Globalism also means that the influences of the outside world flood into the nations where Islam dominates. In Amman, Jordan, for example, Mark LaVine, history professor at UC Irvine, found ads for cable TV’s “Sex in the City” in the Mecca Mall. And in Iraq, Syria and Morocco, LaVine found a number of “religiously inspired” Islamic heavy metal bands.  

LaVine told another story about globalization: sitting in an Egyptian hotel room, he was watching an Islamic preacher on TV talk about why adultery is bad; there were stock quotes running at the bottom of the screen. Tongue in cheek, LaVine summed up the process of Islamic globalization: “People go back and forth to Europe and their home countries, not just to bomb buildings, but to bring back heavy metal music.”  

When it came to discussing Islam and democracy, participants agreed that democracy has little to do with the religion of Islam. Democracy is more closely related to the culture of a particular nation.  
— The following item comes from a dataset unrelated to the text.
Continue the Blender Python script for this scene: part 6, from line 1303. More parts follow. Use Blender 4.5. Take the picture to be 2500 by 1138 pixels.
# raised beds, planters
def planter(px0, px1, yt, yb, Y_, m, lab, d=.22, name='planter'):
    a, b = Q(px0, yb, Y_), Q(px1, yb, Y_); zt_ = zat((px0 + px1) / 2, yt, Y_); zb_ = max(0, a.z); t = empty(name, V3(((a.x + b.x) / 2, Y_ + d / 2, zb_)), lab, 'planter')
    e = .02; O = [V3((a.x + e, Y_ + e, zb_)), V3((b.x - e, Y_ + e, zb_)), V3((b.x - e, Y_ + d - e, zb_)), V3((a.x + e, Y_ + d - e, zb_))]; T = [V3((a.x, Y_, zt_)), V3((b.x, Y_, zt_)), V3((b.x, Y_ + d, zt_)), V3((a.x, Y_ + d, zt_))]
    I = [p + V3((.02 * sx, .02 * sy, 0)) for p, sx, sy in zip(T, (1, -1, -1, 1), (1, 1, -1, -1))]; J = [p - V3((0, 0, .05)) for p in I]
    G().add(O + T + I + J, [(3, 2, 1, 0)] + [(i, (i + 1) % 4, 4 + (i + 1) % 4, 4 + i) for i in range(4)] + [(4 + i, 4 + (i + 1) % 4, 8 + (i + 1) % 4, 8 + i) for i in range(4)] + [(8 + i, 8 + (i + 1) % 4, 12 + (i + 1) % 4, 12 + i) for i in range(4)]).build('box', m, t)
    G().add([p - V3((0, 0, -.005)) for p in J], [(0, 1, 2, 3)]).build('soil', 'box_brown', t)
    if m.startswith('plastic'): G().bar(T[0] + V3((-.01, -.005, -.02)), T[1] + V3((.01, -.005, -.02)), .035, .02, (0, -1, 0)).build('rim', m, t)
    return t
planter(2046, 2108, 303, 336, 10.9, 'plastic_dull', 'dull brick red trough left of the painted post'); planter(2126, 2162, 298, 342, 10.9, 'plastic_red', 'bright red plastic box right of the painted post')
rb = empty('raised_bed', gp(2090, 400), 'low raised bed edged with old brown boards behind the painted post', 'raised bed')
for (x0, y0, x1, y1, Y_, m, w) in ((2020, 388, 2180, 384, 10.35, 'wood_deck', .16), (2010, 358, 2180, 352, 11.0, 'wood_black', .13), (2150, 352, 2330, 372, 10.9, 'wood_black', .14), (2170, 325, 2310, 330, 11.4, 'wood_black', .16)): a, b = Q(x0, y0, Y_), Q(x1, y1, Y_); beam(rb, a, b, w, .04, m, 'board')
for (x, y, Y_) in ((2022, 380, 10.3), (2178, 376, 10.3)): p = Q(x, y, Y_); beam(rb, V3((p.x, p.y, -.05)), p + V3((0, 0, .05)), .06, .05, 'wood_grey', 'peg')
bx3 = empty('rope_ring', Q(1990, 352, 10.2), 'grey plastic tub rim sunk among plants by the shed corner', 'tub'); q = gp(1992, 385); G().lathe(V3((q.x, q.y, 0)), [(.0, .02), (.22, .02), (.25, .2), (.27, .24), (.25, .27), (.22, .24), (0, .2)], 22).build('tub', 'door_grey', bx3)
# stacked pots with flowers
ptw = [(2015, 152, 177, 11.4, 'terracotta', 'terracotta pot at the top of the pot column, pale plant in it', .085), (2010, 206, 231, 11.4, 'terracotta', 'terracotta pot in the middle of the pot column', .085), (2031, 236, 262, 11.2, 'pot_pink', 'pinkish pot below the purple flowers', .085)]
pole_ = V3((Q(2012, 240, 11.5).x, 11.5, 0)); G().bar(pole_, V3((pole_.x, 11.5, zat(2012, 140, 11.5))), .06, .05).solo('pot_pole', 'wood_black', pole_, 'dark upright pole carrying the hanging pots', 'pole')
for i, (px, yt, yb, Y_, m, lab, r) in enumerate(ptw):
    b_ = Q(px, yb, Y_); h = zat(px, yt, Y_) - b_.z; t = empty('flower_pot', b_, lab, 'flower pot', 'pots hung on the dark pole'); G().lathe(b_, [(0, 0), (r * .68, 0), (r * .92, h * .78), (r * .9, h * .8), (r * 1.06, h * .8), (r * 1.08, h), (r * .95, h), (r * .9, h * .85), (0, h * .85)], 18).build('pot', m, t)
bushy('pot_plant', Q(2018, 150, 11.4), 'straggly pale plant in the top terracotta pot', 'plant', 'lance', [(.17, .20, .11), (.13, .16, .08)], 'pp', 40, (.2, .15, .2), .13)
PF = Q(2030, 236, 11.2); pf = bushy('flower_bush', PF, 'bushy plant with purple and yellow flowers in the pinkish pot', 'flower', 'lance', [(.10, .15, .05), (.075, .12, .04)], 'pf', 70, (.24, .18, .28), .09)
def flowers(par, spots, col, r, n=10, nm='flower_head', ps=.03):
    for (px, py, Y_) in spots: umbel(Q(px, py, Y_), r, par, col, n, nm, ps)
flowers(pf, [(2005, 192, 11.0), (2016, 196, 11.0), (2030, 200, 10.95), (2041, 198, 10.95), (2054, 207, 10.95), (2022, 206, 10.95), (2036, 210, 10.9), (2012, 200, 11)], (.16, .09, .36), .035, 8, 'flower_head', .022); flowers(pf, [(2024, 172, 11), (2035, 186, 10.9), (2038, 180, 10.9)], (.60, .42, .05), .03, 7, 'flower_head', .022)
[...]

Should western-style democracy be transplanted to the Islamic Middle East? “The idea is not to impose democracy,” Roy said. Rather, nations such as the United States can promote democracy by withdrawing support for authoritarian regimes, he said.  

Forcing people to hold elections can bring the opposite of a desired outcome. “Mr. Bush is the best recruiter (for extremist movements) and Bin Laden is his sergeant,” said Nadia Yassine, spokesperson for the al-Adi wal-Ihsan (Justice and Charity) Islamist Movement in Morocco. Yassine said the best way to bring democracy is for developed nations to assist in providing education and eradicating poverty. The United States’ way is adopting “democracy Nescafe—quickly made. We have to have real democracy,” she said.  

Defining democracy in terms of elections is oversimplifying the concept. Elections as imposed in Iraq, where a large segment of the population refused to participate, is not democracy, said Saba Mahmood, professor in UC Berkeley’s Department of Anthropology. On the other hand developing women’s mosques in Egypt, grounded in traditional Islam, empower women and therefore should be seen as institutions that promote democracy.  

Islam should not be viewed as a political problem, something to watch and to fix. “The main problem is that America follows its geo-political interests,” said Gunter Mulack, ambassador at the German Foreign Office in Berlin and the Minister’s Commissioner for Germany’s Dialogue with the Islamic World. “America is responsible for the negative outfall of its policies. You cannot impose democracy. You cannot export American democracy to the Middle east.”  

Conference sponsors included the Institute of Governmental Studies, Center for Middle Eastern Studies, Center for Southeast Asian Studies, French Department, Graduate Theological Union, Institute of European Studies, International and Area Studies, The Townsend Center for the Humanities, French Studies Program and Insitut d’Etudes de Sécurité de l’Union Européene.